### The exercise:
Where does the string "script" appear in the records? Copy every line that contains it.

### Exercise material:

────────

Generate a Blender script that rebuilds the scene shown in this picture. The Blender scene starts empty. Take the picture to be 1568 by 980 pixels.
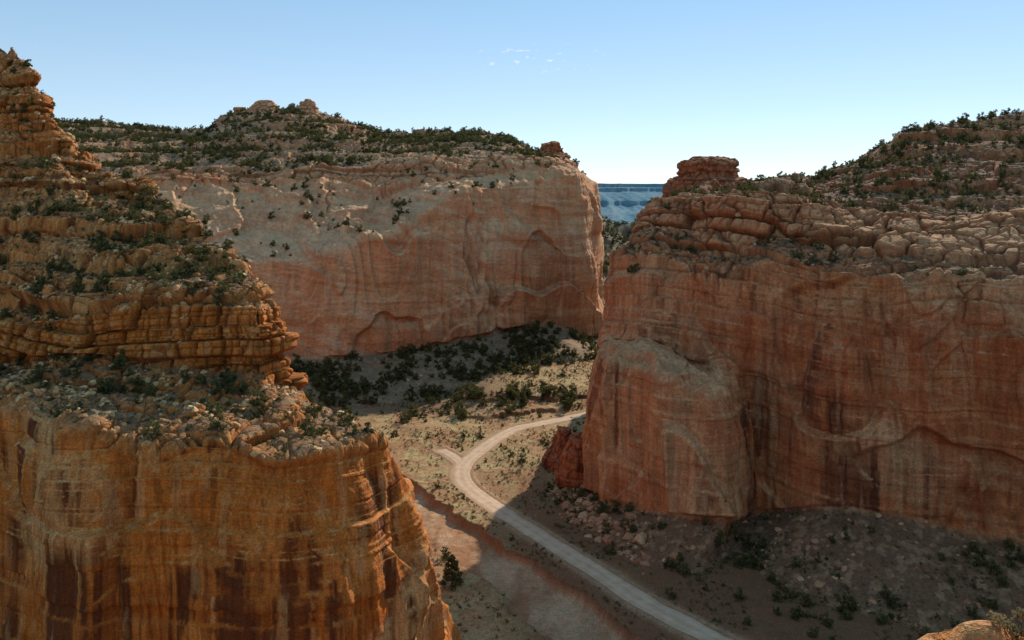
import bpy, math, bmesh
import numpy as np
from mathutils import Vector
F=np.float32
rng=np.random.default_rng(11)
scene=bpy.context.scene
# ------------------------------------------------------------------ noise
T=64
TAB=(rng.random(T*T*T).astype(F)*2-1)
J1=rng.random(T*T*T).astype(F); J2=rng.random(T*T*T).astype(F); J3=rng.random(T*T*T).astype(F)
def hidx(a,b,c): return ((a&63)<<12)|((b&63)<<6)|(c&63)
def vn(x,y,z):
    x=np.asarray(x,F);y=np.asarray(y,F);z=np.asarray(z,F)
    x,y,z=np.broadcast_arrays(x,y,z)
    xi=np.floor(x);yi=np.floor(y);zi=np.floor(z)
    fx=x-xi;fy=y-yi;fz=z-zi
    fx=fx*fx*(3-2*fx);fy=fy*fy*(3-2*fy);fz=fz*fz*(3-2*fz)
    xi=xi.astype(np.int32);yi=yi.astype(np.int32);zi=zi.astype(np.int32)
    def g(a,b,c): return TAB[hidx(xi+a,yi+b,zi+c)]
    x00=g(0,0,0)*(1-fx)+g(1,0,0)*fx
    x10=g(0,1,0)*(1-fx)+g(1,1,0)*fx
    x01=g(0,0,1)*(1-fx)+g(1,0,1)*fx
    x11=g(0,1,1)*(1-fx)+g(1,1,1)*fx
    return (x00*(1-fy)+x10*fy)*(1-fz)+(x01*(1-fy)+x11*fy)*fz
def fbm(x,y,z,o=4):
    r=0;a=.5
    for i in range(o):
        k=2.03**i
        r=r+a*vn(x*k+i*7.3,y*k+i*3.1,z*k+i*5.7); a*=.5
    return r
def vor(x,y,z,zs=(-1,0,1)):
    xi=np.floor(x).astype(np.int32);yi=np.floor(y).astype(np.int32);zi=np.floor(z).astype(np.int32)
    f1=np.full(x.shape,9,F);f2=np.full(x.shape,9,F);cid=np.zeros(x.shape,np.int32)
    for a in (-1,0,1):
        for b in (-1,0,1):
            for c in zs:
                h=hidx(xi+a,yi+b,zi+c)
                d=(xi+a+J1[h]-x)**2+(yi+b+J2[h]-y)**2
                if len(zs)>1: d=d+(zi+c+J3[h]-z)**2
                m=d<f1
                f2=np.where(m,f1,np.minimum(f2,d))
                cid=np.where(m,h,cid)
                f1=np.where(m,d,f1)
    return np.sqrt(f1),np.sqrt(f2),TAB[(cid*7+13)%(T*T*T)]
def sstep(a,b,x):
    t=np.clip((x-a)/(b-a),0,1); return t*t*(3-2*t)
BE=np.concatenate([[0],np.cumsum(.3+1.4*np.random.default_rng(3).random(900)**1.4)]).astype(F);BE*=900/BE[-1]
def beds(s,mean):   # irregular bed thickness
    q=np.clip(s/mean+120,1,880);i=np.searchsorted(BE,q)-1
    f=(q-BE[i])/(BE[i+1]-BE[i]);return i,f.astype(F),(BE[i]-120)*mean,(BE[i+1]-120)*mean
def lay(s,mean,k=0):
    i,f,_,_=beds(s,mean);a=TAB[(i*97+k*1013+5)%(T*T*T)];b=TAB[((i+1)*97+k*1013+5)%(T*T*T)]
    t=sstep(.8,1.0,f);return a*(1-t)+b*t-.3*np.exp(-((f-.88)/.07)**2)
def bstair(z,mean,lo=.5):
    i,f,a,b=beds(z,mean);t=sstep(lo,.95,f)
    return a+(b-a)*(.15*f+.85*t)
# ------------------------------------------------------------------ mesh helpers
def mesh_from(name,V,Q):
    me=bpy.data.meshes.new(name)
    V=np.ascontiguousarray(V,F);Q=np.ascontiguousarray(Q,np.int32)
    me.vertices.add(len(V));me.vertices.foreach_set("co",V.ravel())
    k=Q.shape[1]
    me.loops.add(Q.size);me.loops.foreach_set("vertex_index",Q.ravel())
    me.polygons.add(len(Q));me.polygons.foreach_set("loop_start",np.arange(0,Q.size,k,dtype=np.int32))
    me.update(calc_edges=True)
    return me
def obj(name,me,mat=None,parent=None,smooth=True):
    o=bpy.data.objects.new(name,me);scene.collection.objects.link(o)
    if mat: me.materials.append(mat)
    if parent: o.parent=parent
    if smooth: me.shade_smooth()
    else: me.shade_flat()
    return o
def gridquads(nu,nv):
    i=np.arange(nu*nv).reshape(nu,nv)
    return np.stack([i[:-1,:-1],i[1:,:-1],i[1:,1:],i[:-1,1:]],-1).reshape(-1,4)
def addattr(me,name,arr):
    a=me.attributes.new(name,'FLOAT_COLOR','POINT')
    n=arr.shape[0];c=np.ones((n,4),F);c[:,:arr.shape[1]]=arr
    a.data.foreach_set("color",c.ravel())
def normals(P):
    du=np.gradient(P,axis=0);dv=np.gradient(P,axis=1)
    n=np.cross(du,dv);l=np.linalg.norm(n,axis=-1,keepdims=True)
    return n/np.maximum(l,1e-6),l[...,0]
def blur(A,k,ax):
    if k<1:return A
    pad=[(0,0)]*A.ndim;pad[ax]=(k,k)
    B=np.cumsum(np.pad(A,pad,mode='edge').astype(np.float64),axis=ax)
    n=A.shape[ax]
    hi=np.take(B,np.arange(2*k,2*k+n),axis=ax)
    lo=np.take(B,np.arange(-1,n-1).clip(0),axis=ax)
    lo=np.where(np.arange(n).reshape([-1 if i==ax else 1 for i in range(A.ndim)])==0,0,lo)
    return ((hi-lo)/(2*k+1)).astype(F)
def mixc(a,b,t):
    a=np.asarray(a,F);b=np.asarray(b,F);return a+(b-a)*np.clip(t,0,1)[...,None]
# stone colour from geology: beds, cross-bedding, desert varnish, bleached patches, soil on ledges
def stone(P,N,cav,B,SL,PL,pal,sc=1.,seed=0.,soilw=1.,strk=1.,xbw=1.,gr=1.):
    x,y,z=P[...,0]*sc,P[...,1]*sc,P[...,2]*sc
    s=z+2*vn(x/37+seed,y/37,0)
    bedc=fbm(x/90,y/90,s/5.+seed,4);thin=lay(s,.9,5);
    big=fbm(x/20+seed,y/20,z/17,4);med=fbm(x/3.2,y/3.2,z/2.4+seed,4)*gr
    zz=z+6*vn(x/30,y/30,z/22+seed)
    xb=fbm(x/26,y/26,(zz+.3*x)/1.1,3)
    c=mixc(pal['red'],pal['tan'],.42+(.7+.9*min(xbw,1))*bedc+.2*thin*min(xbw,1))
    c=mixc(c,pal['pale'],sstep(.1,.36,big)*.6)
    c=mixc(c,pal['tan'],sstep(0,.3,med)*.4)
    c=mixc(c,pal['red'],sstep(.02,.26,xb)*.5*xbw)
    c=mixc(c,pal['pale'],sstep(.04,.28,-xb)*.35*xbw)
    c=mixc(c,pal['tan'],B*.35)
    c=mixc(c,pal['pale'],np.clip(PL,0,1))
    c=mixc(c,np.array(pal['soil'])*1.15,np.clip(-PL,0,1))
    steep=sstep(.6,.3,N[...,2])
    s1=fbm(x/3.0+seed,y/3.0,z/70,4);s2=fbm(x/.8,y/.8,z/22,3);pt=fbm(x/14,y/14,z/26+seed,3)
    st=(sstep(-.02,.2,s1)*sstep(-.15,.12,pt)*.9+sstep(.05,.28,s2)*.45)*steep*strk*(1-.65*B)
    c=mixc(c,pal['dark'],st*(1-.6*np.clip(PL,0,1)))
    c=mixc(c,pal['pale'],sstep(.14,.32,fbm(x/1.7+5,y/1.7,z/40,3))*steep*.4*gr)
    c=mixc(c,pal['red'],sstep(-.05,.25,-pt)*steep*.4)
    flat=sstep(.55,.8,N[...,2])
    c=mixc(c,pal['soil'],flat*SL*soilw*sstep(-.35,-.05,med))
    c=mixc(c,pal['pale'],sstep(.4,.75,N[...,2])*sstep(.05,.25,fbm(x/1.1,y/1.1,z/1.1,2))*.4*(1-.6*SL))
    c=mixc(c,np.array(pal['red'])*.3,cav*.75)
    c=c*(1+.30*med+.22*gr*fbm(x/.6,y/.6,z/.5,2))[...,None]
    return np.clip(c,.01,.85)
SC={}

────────

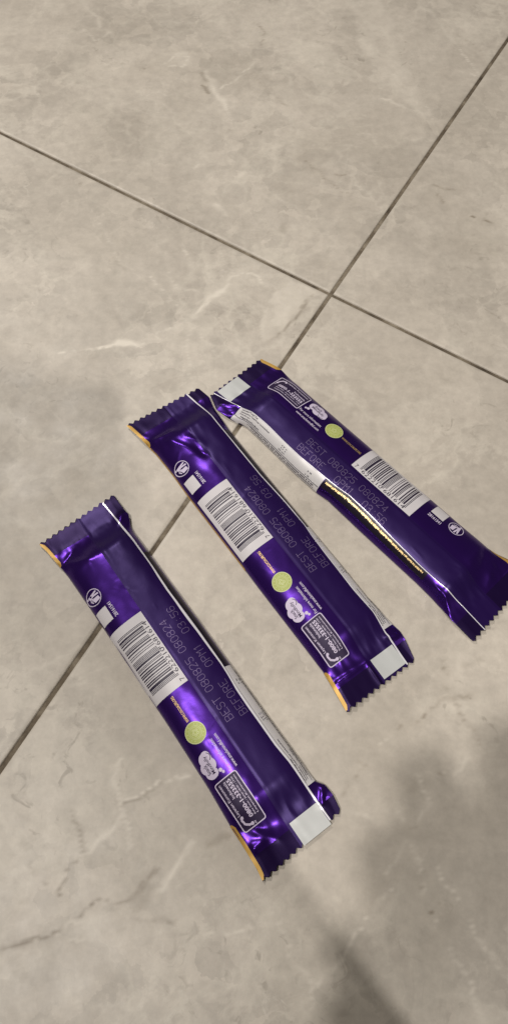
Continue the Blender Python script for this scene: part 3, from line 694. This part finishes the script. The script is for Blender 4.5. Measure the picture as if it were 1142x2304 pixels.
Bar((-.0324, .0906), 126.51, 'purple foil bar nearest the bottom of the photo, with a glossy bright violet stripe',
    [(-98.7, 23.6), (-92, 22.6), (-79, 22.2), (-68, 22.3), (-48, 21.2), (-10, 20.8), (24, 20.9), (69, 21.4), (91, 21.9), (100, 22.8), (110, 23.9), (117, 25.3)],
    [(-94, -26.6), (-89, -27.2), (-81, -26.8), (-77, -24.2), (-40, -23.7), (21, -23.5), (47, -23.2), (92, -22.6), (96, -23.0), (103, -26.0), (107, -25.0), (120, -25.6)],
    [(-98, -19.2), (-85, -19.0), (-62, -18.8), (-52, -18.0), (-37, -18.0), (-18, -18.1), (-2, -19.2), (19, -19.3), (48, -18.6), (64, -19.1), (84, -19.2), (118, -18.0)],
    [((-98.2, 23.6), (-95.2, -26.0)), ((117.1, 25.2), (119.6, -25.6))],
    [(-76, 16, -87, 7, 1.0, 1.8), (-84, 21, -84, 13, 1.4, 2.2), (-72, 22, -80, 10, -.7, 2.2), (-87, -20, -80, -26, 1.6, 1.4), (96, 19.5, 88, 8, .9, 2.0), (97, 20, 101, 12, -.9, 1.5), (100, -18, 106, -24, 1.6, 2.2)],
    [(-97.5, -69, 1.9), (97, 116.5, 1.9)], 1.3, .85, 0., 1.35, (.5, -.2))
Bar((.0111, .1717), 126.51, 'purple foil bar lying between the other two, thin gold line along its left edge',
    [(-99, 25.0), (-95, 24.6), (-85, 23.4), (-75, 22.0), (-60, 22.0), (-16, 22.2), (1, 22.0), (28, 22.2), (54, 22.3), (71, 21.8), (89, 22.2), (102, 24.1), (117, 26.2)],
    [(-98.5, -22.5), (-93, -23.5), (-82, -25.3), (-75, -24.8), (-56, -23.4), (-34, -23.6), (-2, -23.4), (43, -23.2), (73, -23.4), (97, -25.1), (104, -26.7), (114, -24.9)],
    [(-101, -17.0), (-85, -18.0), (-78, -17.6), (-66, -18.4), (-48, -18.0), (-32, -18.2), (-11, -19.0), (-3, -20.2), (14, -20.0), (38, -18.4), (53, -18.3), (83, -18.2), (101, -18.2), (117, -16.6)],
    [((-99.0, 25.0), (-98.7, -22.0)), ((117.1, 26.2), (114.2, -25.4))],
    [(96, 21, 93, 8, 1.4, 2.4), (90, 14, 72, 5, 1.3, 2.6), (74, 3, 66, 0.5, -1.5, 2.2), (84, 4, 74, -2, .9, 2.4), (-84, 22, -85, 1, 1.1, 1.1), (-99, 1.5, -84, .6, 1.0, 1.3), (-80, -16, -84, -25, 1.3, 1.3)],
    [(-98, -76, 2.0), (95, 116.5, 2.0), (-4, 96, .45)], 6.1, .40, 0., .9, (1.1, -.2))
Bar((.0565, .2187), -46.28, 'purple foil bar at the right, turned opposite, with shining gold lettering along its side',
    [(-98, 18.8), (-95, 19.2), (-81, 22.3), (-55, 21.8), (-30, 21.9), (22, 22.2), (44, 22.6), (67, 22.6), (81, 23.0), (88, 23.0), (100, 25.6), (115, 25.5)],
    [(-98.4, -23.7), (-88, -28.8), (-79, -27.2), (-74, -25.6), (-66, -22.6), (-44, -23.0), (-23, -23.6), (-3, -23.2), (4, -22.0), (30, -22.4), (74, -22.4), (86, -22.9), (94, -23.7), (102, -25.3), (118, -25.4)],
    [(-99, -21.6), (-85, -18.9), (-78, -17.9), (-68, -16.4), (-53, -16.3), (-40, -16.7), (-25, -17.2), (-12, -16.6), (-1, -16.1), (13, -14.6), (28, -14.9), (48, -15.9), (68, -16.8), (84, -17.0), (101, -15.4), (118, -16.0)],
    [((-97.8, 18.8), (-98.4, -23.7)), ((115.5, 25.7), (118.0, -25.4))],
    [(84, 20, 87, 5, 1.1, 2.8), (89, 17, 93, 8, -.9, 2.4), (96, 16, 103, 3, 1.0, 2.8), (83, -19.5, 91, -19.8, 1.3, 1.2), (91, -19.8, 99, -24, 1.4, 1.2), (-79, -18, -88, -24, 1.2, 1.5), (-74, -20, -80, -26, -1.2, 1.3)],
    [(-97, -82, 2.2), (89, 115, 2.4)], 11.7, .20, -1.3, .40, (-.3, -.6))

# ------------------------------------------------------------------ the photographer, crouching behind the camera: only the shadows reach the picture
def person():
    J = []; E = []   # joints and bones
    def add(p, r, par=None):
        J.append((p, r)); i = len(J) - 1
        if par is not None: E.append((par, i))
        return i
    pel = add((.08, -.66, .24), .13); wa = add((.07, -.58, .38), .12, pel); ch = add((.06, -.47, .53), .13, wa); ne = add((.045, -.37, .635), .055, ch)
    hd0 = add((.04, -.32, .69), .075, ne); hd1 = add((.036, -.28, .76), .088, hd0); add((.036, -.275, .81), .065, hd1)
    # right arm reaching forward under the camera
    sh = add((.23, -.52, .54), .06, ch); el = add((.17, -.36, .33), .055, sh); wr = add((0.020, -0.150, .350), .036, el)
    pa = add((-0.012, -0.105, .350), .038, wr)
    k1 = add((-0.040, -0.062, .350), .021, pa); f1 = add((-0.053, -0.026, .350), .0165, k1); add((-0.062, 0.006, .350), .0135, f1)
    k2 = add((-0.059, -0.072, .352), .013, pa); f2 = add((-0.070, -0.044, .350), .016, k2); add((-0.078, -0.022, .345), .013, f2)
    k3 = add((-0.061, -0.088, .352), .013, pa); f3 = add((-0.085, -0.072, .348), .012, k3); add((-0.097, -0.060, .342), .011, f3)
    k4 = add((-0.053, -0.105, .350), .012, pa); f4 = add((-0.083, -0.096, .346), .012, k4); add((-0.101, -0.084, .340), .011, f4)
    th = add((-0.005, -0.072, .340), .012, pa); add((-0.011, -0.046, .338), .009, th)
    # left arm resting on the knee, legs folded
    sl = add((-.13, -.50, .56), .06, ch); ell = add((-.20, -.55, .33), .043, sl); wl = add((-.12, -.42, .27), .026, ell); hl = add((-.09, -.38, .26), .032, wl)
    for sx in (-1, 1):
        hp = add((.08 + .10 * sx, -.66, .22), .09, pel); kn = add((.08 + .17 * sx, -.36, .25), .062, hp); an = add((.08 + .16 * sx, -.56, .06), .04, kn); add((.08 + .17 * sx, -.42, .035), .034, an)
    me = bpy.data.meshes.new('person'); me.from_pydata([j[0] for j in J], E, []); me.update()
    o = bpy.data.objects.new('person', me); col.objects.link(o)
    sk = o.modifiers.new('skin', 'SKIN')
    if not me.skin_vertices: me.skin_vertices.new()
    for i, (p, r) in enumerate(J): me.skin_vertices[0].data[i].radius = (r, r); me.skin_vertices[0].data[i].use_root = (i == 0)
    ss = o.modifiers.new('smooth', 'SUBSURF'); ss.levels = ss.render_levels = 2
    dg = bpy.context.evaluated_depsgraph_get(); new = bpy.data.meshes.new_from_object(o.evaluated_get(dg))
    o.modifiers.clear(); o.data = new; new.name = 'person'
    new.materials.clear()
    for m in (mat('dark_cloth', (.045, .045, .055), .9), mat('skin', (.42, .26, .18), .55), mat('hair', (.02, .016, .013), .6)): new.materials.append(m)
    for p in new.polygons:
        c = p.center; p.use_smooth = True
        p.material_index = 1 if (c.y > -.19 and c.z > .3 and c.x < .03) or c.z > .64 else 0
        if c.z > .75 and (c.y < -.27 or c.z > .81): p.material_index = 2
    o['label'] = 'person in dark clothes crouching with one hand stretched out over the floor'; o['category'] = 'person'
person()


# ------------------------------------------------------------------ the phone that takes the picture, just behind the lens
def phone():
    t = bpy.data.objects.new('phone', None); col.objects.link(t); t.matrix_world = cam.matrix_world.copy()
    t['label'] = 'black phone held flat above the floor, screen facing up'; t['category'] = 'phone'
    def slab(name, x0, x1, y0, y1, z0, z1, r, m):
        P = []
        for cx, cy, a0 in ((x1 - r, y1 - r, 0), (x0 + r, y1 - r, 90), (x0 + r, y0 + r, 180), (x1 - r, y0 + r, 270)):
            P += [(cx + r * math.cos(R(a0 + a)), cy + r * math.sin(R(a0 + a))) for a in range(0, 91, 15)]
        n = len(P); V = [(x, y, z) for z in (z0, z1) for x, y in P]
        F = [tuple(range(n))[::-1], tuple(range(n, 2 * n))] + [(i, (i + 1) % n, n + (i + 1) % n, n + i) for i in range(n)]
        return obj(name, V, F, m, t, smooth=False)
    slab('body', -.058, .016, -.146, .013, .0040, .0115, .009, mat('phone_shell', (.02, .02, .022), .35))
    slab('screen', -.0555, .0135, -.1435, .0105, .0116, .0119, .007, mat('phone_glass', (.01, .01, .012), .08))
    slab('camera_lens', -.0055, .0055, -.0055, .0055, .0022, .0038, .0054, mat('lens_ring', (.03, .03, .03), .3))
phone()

────────

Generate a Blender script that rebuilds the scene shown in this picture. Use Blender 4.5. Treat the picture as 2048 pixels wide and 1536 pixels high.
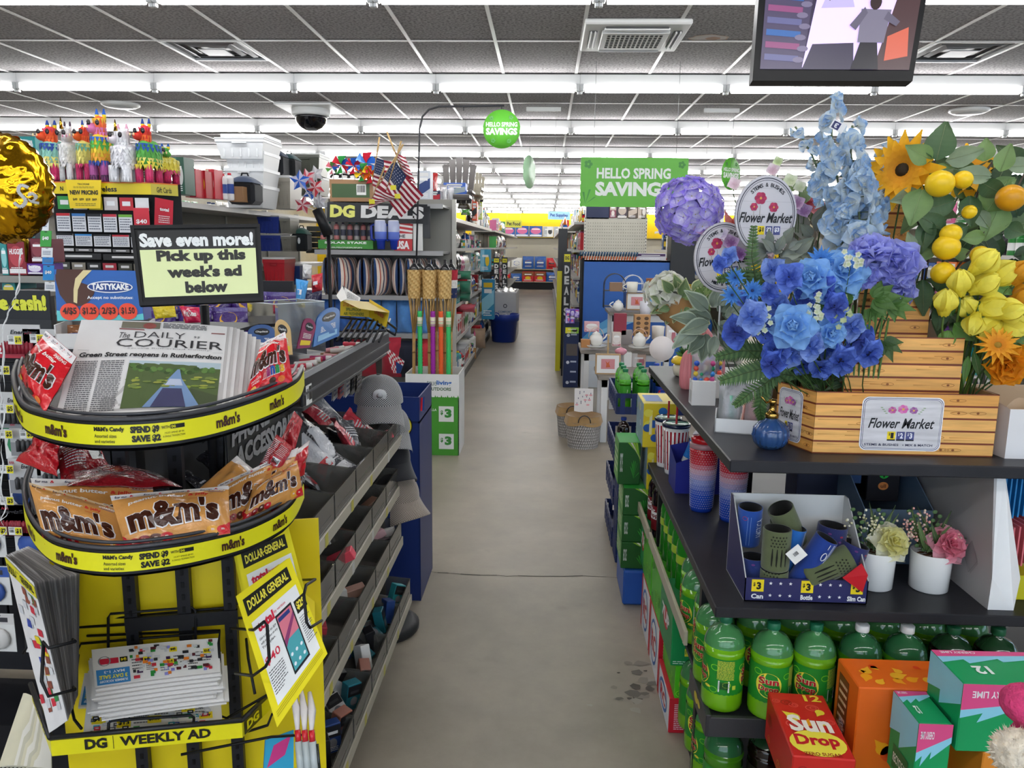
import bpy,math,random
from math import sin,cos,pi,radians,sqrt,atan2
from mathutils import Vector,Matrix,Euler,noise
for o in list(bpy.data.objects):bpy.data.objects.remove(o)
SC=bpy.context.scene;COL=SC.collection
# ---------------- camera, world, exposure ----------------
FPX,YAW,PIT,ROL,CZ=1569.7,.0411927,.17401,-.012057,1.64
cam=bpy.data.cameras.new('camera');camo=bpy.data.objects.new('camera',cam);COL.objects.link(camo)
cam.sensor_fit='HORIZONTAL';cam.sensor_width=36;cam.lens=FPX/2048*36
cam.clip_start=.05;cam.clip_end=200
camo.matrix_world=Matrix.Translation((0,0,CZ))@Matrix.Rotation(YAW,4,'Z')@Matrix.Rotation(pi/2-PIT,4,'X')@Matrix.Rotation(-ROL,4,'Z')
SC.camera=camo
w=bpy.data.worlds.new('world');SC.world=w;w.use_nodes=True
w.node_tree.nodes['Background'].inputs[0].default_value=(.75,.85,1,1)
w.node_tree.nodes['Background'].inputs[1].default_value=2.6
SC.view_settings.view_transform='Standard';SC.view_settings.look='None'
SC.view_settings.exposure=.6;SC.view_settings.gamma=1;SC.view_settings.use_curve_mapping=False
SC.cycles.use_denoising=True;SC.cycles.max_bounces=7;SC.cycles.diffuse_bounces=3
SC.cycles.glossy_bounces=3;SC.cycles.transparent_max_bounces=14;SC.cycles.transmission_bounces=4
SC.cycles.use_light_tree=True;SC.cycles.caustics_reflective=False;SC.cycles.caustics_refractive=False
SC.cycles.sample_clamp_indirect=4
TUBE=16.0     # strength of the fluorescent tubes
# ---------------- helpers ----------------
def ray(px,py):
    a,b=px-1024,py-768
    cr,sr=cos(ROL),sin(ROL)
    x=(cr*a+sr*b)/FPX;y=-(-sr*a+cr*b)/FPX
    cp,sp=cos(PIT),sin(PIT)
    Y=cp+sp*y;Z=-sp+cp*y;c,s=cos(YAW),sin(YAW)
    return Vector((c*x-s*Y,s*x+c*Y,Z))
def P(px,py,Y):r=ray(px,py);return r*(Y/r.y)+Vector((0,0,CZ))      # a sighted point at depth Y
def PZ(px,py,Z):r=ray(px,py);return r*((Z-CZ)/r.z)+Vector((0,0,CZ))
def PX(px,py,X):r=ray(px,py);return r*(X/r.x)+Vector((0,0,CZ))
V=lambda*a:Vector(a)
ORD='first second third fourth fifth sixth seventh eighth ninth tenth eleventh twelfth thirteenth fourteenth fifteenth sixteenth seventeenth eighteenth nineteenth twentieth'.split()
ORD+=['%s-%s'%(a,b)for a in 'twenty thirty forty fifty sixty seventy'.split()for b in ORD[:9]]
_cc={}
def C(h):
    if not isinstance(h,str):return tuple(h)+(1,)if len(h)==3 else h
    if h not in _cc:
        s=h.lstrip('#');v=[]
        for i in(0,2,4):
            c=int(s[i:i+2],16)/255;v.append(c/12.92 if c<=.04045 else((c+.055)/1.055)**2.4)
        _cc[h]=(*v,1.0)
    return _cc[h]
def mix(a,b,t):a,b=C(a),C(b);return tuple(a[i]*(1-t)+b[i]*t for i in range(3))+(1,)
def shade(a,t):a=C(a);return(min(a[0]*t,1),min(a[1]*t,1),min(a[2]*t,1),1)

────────

### Full response:
Generate a Blender script that rebuilds the scene shown in this picture. The Blender scene starts empty. Take the picture to be 1568 by 980 pixels.
Continue the Blender Python script for this scene: part 3, from line 694. This part finishes the script. The script is for Blender 4.5. Measure the picture as if it were 1142x2304 pixels.
Generate a Blender script that rebuilds the scene shown in this picture. Use Blender 4.5. Treat the picture as 2048 pixels wide and 1536 pixels high.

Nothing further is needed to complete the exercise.